As winds from all the compass shift and blow,

Made war upon each other for an hour,

Till pity won.  She sent a herald forth,

And bade him cry, with sound of trumpet, all

The hard condition; but that she would loose

The people: therefore, as they loved her well,

From then till noon no foot should pace the street,

No eye look down, she passing; but that all

Should keep within, door shut, and window barr’d.

Then fled she to her inmost bower, and there

Unclasp’d the wedded eagles of her belt,

The grim Earl’s gift; but ever at a breath

She linger’d, looking like a summer moon

Half-dipt in cloud: anon she shook her head,

And shower’d the rippled ringlets to her knee;

Unclad herself in haste; adown the stair

Stole on; and, like a creeping sunbeam, slid

From pillar unto pillar, until she reach’d

The Gateway, there she found her palfrey trapt

In purple blazon’d with armorial gold.

Then she rode forth, clothed on with chastity:

The deep air listen’d round her as she rode,

And all the low wind hardly breathed for fear.

The little wide-mouth’d heads upon the spout

Had cunning eyes to see: the barking cur

Made her cheek flame; her palfrey’s foot-fall shot

Light horrors thro’ her pulses; the blind walls

Were full of chinks and holes; and overhead

Fantastic gables, crowding, stared: but she

Not less thro’ all bore up, till, last, she saw

The white-flower’d elder-thicket from the field,

Gleam thro’ the Gothic archway in the wall.

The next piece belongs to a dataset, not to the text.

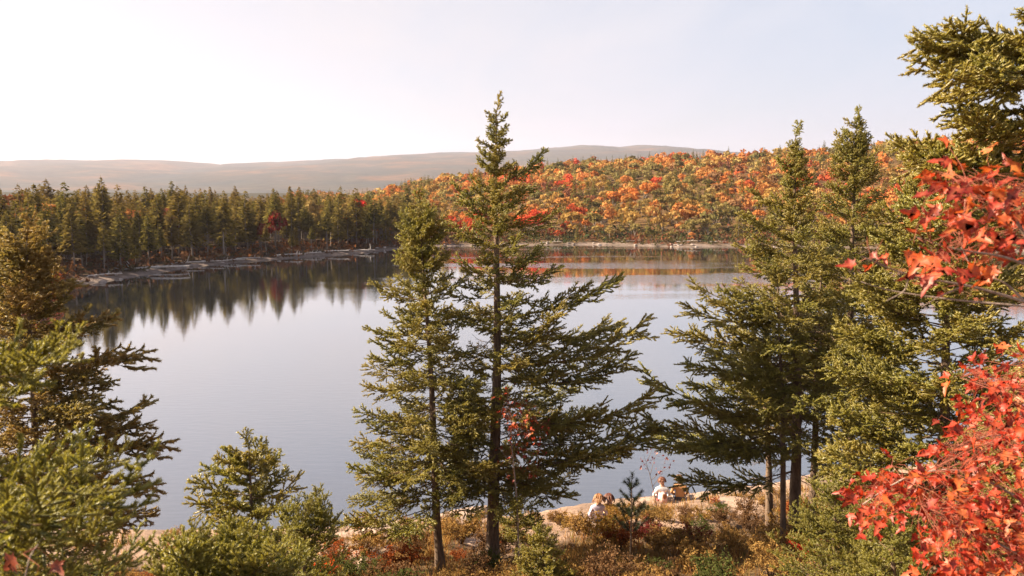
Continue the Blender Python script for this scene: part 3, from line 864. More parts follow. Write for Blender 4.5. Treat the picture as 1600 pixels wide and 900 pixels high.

Then she rode back, clothed on with chastity;

And one low churl, compact of thankless earth,

The fatal byword of all years to come,

Boring a little auger-hole in fear,

Peep’d – but his eyes, before they had their will,

Were shrivell’d into darkness in his head,

And dropt before him.  So the Powers, who wait

On noble deeds, cancell’d a sense misused;

And she, that knew not, pass’d: and all at once,

With twelve great shocks of sound, the shameless noon

Was clash’d and hammer’d from a hundred towers,

One after one: but even then she gain’d

Her bower; whence reissuing, robed and crown’d,

To meet her lord, she took the tax away

And built herself an everlasting name.